* Written task *
Starting at the first line of the listing below, repeat each line exactly until the line containing "S.camera = cam", which you include. Leave out pictures.

* Information shown *
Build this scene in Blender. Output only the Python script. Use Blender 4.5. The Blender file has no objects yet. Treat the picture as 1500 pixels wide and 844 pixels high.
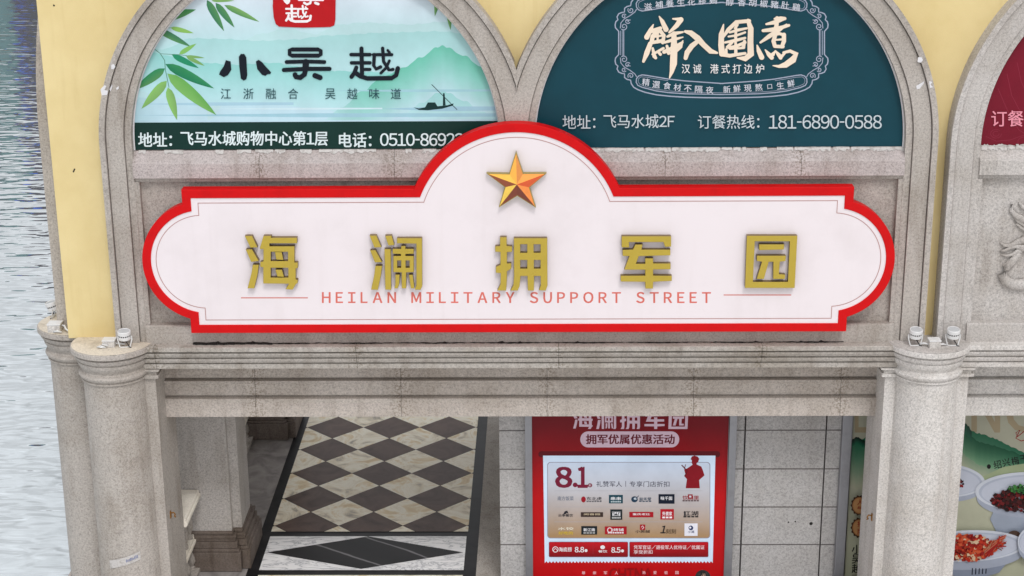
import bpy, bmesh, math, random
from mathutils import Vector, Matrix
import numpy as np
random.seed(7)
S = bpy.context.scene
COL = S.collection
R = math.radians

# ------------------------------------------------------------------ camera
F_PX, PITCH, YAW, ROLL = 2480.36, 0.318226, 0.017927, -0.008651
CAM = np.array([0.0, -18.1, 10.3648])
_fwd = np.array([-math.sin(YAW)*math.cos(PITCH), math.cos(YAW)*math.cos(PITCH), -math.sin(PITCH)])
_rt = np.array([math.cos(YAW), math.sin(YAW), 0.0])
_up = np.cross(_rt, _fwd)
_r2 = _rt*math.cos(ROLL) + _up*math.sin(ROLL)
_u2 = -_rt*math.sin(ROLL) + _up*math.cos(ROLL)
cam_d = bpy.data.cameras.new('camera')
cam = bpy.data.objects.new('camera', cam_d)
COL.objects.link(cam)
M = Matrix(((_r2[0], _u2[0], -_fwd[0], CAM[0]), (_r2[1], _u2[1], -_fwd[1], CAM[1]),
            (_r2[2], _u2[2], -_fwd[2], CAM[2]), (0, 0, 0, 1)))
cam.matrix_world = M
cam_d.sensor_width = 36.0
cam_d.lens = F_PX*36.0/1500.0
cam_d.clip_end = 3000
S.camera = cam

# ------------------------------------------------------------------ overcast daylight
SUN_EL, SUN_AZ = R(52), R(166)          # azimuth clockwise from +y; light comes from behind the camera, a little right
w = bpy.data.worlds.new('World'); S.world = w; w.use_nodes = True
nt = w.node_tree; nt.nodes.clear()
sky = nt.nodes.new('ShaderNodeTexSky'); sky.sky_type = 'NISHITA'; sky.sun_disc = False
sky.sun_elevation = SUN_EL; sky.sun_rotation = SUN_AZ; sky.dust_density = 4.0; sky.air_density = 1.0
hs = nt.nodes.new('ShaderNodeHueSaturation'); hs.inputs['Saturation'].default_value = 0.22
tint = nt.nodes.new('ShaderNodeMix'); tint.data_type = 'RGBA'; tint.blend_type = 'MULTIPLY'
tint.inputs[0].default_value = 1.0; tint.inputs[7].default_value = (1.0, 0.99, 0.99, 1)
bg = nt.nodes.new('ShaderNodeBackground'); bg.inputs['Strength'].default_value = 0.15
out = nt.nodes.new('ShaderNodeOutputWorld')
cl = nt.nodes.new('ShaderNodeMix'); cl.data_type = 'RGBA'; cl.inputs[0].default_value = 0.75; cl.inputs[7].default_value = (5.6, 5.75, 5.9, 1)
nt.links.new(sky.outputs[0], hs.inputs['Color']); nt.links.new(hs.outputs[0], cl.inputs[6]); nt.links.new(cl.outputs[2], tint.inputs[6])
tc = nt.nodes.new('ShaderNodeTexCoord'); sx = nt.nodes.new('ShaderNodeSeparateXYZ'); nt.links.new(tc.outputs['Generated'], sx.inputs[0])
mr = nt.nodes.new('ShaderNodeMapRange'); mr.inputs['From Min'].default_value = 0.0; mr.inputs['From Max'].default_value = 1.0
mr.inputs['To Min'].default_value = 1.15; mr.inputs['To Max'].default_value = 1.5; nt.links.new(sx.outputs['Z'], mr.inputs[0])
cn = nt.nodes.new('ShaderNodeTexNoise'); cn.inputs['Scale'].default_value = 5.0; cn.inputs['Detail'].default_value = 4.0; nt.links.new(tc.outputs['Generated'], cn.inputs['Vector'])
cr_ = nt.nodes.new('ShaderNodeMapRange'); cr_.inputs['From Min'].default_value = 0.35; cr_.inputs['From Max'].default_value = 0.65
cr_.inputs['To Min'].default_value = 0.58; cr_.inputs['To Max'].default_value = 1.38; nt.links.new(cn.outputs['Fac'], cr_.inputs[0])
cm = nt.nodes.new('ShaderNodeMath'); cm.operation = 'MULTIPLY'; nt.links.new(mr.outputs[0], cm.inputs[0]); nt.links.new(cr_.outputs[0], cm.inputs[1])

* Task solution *
Build this scene in Blender. Output only the Python script. Use Blender 4.5. The Blender file has no objects yet. Treat the picture as 1500 pixels wide and 844 pixels high.
import bpy, bmesh, math, random
from mathutils import Vector, Matrix
import numpy as np
random.seed(7)
S = bpy.context.scene
COL = S.collection
R = math.radians

# ------------------------------------------------------------------ camera
F_PX, PITCH, YAW, ROLL = 2480.36, 0.318226, 0.017927, -0.008651
CAM = np.array([0.0, -18.1, 10.3648])
_fwd = np.array([-math.sin(YAW)*math.cos(PITCH), math.cos(YAW)*math.cos(PITCH), -math.sin(PITCH)])
_rt = np.array([math.cos(YAW), math.sin(YAW), 0.0])
_up = np.cross(_rt, _fwd)
_r2 = _rt*math.cos(ROLL) + _up*math.sin(ROLL)
_u2 = -_rt*math.sin(ROLL) + _up*math.cos(ROLL)
cam_d = bpy.data.cameras.new('camera')
cam = bpy.data.objects.new('camera', cam_d)
COL.objects.link(cam)
M = Matrix(((_r2[0], _u2[0], -_fwd[0], CAM[0]), (_r2[1], _u2[1], -_fwd[1], CAM[1]),
            (_r2[2], _u2[2], -_fwd[2], CAM[2]), (0, 0, 0, 1)))
cam.matrix_world = M
cam_d.sensor_width = 36.0
cam_d.lens = F_PX*36.0/1500.0
cam_d.clip_end = 3000
S.camera = cam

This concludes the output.